Solved – Using non-stationary time series data in OLS regression

ardlleast squaresmacroeconomicsstationaritytime series

I am using 1983-2008 annual data to test if both Gini coefficients and gross national saving in China and the US can affect the US current account balance. The data seem to be non-stationary, but I am a beginner and only know the basic multiple regression model and autoregressive distributed lag model, can I still use them to these models to test the effects? I know the models would be biased and not accurate, but do they give any useful information? My chosen control variables are real GDP, interest rate, dollar index and maybe some other national income components.

Best Answer

You can do anything you want, especially if it's a term paper or something of that nature.

To obtain useful results you can't use nonstationary data with OLS and time series. There are other more advanced methods where nonstationarity is a non issue. With OLS you have to difference real GDP and indices, and also apply log transform in many cases.

UPDATE: when using non stationary variables in OLS you run into the potentially fatal issue of spurious regression, there's a ton of literature on this subject. Basically, your regression results will turn out garbage in most cases. You may see very significant coefficients, but the significance is artificial, and disappears when you run a proper regression.
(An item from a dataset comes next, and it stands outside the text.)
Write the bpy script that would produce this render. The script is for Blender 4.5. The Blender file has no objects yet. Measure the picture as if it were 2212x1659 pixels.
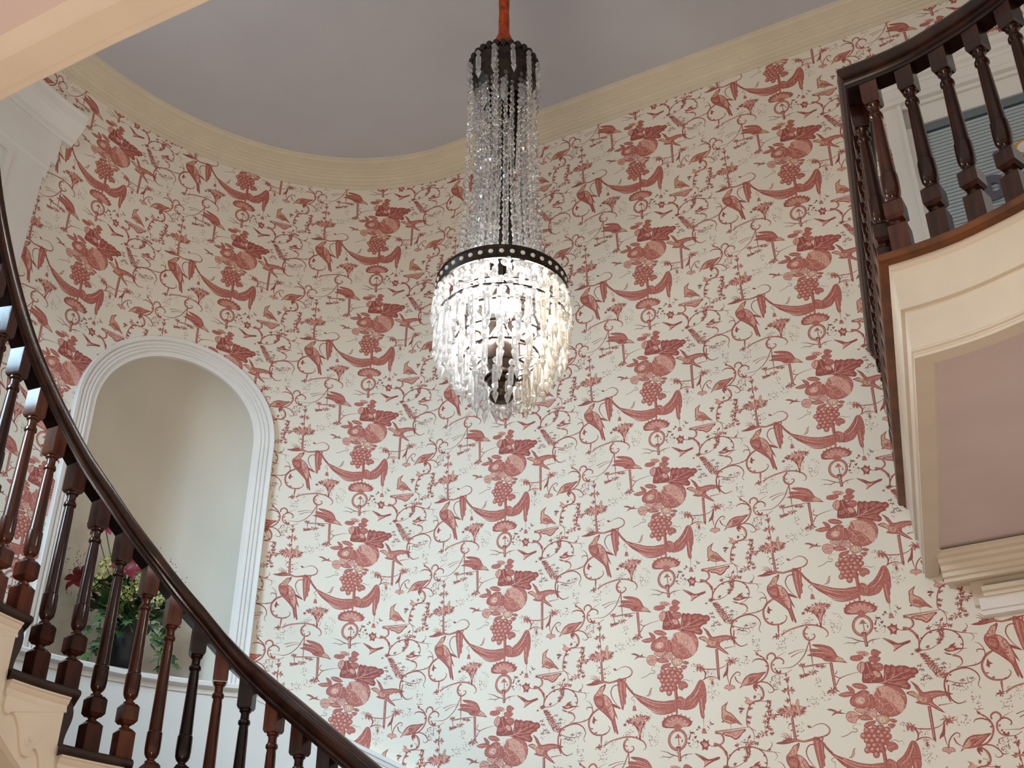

There's even more subtle phenomenon called "cointegration", but since you're working on undergrad paper, I would not worry about it. As a matter of fact, if your major is not statistics or econometrics, I would imagine your instructor will not penalize you for improper use of regressions.

Clarification: you can use non-stationary data with OLS if the series are cointegrated. However, when doing so you better show that the series are cointegrated indeed, then adjust the parameter covariance matrix accordingly if you need inference. The parameters themselves would be fine. As I mentioned in original answer this is advanced concepts that are usually outside undegrad courses.